# Start of GIVEN RECORDS

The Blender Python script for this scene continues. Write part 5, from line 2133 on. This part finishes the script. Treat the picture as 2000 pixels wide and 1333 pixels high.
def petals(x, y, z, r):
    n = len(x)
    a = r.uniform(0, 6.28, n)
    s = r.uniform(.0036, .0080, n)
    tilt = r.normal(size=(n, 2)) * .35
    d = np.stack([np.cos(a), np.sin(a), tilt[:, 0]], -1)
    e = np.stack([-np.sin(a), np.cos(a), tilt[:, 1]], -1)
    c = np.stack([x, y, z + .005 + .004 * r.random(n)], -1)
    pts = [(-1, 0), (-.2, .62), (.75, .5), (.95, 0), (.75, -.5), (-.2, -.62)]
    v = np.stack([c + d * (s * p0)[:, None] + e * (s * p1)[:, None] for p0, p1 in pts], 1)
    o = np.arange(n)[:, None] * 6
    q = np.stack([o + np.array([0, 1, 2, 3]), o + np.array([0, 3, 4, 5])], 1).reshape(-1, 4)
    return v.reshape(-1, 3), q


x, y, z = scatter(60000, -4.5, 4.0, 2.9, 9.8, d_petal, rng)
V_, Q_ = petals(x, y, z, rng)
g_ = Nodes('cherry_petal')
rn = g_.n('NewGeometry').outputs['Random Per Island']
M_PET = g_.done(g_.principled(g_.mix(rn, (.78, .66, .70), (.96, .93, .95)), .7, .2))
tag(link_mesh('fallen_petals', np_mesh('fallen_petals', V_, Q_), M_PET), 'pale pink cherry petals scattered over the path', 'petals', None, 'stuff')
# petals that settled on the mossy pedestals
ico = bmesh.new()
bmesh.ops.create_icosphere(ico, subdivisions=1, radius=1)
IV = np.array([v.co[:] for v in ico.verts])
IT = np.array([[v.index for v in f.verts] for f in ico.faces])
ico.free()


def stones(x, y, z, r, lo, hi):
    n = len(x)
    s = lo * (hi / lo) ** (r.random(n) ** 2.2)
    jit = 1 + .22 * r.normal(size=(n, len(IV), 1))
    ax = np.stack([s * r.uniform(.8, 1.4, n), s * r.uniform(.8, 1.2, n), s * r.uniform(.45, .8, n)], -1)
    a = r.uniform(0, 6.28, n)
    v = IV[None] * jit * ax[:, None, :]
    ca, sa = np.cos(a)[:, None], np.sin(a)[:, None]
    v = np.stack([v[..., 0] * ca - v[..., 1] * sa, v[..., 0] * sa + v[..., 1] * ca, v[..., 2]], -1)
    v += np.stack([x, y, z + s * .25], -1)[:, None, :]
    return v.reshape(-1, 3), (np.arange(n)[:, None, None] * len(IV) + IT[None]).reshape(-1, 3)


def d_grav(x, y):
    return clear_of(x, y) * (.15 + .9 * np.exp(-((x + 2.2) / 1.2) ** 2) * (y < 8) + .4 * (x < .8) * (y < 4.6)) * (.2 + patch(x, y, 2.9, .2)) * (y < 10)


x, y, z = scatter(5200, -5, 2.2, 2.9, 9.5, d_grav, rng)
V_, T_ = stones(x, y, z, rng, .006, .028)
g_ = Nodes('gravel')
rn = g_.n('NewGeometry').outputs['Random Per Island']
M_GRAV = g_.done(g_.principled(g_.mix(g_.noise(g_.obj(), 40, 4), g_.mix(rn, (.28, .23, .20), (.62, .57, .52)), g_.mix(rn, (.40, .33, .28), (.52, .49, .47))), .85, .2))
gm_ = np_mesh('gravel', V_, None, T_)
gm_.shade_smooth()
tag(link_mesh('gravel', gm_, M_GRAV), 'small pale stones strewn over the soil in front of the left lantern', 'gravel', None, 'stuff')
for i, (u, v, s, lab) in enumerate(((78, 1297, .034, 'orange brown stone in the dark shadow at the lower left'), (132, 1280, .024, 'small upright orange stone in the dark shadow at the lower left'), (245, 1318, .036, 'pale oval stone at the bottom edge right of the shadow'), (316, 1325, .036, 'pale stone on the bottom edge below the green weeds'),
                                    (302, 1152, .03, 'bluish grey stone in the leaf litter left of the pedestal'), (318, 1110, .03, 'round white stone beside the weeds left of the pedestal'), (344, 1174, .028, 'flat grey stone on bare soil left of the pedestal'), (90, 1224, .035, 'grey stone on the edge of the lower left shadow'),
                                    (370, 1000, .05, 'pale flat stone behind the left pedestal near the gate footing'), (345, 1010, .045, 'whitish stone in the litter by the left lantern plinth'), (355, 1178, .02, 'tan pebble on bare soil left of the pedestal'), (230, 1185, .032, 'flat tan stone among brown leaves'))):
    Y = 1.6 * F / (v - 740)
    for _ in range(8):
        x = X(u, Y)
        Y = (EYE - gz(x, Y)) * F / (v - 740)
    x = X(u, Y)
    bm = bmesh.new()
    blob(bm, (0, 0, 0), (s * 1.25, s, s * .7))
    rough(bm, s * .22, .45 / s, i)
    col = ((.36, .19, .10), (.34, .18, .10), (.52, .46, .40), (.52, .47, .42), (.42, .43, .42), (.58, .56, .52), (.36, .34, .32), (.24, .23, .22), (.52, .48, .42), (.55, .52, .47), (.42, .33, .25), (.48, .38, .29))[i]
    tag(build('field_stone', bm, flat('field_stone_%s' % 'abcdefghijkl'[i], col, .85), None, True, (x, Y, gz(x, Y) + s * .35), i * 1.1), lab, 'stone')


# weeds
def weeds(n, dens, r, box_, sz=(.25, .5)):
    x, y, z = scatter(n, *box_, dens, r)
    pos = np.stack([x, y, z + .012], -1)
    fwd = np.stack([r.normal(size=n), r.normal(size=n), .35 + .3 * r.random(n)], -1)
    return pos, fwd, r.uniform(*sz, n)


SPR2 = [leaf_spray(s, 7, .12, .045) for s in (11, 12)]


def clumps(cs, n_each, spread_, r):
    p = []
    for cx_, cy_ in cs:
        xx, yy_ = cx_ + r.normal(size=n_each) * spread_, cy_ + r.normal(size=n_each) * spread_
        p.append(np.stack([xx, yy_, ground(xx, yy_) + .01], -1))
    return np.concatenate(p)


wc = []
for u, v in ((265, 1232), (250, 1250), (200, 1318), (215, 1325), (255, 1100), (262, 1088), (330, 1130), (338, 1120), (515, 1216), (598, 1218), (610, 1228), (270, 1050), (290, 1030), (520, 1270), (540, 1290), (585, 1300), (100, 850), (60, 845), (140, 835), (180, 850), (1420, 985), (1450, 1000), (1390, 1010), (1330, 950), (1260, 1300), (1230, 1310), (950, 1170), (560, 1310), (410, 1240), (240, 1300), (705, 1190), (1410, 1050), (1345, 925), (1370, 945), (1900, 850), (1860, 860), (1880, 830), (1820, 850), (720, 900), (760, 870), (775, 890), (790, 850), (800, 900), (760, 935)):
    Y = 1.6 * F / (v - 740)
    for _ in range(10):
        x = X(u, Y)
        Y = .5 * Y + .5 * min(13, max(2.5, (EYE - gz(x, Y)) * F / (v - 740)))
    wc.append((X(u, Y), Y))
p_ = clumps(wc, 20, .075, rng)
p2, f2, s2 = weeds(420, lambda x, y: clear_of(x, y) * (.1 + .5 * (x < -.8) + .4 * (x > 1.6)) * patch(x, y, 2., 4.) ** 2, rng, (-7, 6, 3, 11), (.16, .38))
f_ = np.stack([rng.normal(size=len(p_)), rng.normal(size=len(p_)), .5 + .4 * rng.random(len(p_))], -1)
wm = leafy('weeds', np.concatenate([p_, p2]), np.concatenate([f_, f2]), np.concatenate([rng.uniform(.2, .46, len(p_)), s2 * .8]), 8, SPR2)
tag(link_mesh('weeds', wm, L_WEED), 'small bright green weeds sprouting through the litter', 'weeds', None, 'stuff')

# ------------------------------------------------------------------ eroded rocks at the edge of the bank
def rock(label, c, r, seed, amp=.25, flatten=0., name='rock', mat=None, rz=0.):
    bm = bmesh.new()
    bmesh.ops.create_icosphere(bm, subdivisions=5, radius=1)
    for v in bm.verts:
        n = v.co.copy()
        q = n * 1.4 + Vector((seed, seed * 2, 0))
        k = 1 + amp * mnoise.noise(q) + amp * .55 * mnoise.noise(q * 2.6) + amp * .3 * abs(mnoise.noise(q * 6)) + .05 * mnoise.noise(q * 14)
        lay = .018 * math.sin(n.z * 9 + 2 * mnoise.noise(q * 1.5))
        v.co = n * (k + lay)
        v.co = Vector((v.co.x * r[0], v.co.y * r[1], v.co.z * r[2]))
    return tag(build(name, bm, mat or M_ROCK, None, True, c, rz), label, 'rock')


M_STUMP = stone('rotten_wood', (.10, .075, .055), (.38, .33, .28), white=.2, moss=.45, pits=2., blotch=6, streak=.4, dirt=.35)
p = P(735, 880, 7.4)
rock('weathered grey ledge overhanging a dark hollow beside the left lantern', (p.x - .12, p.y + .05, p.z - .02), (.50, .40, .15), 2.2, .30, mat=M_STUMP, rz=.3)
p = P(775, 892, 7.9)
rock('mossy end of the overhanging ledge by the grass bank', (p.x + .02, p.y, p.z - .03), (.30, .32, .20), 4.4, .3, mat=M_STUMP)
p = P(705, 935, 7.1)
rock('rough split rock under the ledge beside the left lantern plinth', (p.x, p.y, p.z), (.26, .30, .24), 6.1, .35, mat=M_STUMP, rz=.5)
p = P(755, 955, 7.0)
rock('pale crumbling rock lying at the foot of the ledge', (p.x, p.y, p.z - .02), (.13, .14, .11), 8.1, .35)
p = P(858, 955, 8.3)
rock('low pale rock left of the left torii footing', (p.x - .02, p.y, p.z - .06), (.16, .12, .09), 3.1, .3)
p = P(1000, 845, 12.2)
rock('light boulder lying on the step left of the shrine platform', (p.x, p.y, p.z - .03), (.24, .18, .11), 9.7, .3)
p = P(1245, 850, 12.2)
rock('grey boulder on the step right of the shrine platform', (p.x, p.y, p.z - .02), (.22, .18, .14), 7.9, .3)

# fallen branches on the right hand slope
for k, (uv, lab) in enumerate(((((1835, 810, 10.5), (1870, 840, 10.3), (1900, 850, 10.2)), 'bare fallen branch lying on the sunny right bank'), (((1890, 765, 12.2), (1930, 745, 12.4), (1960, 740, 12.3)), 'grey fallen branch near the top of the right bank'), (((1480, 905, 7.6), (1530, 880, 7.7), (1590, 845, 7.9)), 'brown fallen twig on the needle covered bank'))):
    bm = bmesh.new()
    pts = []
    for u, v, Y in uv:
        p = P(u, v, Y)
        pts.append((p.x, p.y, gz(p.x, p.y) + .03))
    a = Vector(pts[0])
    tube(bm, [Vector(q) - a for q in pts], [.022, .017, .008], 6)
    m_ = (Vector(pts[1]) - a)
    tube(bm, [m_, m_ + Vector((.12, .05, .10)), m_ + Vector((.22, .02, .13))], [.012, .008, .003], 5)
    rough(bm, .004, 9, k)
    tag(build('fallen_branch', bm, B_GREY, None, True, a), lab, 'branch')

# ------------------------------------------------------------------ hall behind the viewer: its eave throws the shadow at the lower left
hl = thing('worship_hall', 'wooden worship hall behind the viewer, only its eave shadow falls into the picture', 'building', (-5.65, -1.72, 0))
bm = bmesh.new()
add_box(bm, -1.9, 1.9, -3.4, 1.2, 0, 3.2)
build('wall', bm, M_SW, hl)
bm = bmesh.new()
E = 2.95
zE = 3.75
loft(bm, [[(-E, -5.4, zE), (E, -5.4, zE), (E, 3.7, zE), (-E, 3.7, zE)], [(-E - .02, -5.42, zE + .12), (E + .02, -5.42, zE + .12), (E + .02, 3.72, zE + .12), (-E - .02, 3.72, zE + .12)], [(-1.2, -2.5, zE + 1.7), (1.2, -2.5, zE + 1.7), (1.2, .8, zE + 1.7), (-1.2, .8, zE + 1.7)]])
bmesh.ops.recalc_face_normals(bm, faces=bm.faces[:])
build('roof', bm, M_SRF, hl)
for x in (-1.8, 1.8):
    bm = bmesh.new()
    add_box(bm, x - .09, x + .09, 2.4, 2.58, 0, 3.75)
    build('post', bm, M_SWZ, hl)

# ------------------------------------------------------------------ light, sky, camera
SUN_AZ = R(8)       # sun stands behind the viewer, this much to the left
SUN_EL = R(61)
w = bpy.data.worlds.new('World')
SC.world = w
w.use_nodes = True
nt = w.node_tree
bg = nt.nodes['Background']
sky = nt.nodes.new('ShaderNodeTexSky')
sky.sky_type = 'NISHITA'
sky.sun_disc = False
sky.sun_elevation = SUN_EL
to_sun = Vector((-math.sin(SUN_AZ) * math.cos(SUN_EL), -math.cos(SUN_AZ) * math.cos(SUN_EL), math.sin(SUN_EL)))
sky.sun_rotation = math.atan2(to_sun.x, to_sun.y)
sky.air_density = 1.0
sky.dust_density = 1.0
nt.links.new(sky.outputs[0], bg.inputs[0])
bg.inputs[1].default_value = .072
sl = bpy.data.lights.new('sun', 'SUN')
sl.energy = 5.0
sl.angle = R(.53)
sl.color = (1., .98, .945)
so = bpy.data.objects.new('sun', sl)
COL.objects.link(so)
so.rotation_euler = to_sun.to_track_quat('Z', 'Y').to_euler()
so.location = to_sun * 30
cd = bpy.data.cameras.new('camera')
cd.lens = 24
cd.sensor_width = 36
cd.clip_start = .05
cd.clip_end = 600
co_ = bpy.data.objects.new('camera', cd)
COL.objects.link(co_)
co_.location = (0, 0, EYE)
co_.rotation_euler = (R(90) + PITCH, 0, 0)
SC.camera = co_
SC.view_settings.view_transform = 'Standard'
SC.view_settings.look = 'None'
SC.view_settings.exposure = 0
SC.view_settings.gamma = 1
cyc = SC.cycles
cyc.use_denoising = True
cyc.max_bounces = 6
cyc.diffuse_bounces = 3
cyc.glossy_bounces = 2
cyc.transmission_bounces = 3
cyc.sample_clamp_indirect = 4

# End of GIVEN RECORDS
# Start of GIVEN RECORDS

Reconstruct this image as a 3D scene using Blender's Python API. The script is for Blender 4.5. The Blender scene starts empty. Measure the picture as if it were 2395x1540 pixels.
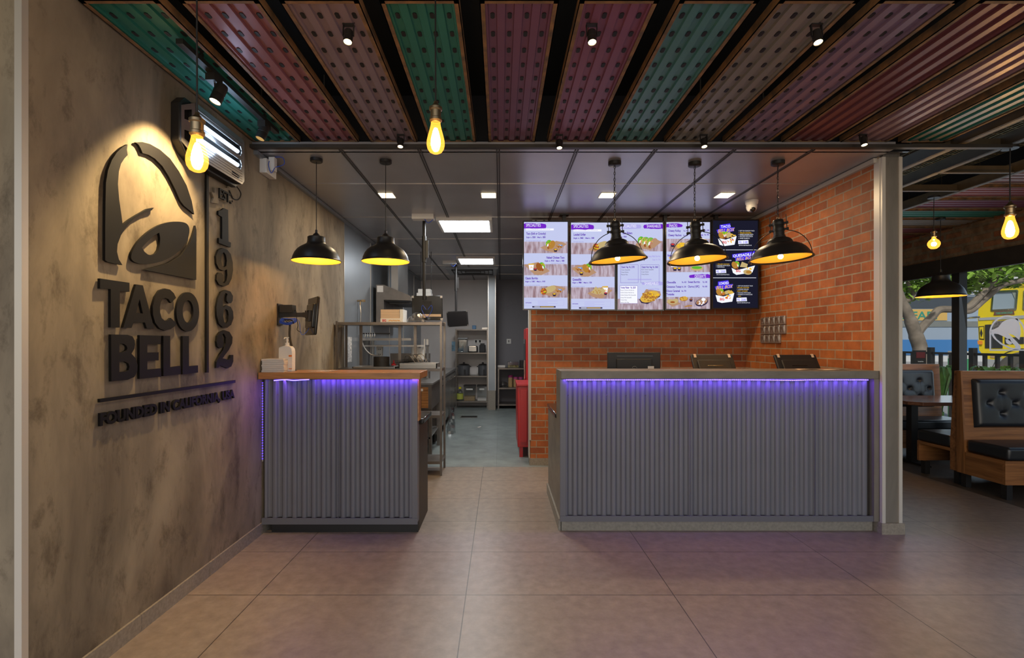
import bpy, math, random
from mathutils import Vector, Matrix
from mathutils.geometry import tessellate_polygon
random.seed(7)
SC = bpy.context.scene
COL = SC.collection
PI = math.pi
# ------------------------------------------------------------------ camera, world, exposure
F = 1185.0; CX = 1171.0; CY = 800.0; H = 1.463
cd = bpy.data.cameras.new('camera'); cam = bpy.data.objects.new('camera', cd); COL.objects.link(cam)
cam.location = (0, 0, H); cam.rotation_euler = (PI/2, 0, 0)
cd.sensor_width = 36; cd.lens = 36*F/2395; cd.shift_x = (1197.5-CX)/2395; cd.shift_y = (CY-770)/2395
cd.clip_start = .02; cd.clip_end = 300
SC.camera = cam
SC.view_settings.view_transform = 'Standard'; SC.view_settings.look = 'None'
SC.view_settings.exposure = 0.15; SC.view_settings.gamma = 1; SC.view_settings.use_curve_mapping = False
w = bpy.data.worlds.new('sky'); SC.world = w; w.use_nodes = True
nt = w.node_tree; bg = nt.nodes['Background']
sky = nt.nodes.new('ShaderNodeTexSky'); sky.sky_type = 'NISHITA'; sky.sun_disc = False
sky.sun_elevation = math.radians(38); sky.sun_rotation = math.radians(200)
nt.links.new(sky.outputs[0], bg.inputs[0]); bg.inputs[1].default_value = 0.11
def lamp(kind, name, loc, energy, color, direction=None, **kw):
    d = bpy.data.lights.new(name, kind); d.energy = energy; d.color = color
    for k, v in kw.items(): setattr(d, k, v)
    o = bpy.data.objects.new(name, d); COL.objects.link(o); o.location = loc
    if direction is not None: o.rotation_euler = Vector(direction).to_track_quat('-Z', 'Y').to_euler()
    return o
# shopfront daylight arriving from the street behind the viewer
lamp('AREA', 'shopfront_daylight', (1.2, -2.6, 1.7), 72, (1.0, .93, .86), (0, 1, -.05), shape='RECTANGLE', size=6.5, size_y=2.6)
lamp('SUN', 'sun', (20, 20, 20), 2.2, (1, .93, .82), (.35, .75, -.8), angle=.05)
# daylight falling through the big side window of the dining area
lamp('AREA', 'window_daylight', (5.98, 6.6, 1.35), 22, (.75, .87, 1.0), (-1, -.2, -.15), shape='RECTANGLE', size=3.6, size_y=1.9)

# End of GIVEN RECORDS

* [INSTRUCTION] Pick out every line holding the string "from" and return it.

* [TASK SOLUTION]
The Blender Python script for this scene continues. Write part 5, from line 2133 on. This part finishes the script. Treat the picture as 2000 pixels wide and 1333 pixels high.
from mathutils import Vector, Matrix
from mathutils.geometry import tessellate_polygon
# shopfront daylight arriving from the street behind the viewer